Task objective
Quote verbatim the span of lines that begins the listing below and closes with the line containing "bgn.inputs[1].default_value = 0.27".

Data block
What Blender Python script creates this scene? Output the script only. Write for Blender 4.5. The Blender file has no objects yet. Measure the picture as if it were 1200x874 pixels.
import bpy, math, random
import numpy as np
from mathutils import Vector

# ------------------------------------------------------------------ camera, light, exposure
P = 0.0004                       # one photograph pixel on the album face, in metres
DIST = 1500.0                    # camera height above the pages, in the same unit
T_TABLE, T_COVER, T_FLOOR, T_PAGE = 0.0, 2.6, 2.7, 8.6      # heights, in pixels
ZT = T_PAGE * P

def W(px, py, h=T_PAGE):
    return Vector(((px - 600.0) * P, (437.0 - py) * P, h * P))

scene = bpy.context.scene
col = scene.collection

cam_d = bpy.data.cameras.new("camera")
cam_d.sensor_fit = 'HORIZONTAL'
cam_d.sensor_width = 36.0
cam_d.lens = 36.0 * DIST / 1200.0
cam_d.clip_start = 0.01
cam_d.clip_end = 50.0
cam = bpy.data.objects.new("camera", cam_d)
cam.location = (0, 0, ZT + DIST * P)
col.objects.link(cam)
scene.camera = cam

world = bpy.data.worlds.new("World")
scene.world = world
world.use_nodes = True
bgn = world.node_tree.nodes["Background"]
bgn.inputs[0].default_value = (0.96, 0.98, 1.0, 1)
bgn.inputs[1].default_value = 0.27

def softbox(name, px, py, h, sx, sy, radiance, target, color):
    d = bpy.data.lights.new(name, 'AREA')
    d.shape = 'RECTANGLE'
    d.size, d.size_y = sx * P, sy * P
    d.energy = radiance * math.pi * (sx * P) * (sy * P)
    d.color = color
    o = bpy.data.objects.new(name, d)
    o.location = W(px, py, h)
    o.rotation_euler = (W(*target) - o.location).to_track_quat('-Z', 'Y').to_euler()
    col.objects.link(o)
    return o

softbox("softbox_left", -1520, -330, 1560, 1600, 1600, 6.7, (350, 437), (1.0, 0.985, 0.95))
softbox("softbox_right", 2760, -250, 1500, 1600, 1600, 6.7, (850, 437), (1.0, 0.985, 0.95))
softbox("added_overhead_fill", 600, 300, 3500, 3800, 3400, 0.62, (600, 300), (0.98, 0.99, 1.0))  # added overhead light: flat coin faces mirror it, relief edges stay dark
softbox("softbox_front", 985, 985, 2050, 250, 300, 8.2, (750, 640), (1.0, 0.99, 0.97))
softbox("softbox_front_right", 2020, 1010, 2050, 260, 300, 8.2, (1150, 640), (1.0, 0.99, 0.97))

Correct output
What Blender Python script creates this scene? Output the script only. Write for Blender 4.5. The Blender file has no objects yet. Measure the picture as if it were 1200x874 pixels.
import bpy, math, random
import numpy as np
from mathutils import Vector

# ------------------------------------------------------------------ camera, light, exposure
P = 0.0004                       # one photograph pixel on the album face, in metres
DIST = 1500.0                    # camera height above the pages, in the same unit
T_TABLE, T_COVER, T_FLOOR, T_PAGE = 0.0, 2.6, 2.7, 8.6      # heights, in pixels
ZT = T_PAGE * P

def W(px, py, h=T_PAGE):
    return Vector(((px - 600.0) * P, (437.0 - py) * P, h * P))

scene = bpy.context.scene
col = scene.collection

cam_d = bpy.data.cameras.new("camera")
cam_d.sensor_fit = 'HORIZONTAL'
cam_d.sensor_width = 36.0
cam_d.lens = 36.0 * DIST / 1200.0
cam_d.clip_start = 0.01
cam_d.clip_end = 50.0
cam = bpy.data.objects.new("camera", cam_d)
cam.location = (0, 0, ZT + DIST * P)
col.objects.link(cam)
scene.camera = cam

world = bpy.data.worlds.new("World")
scene.world = world
world.use_nodes = True
bgn = world.node_tree.nodes["Background"]
bgn.inputs[0].default_value = (0.96, 0.98, 1.0, 1)
bgn.inputs[1].default_value = 0.27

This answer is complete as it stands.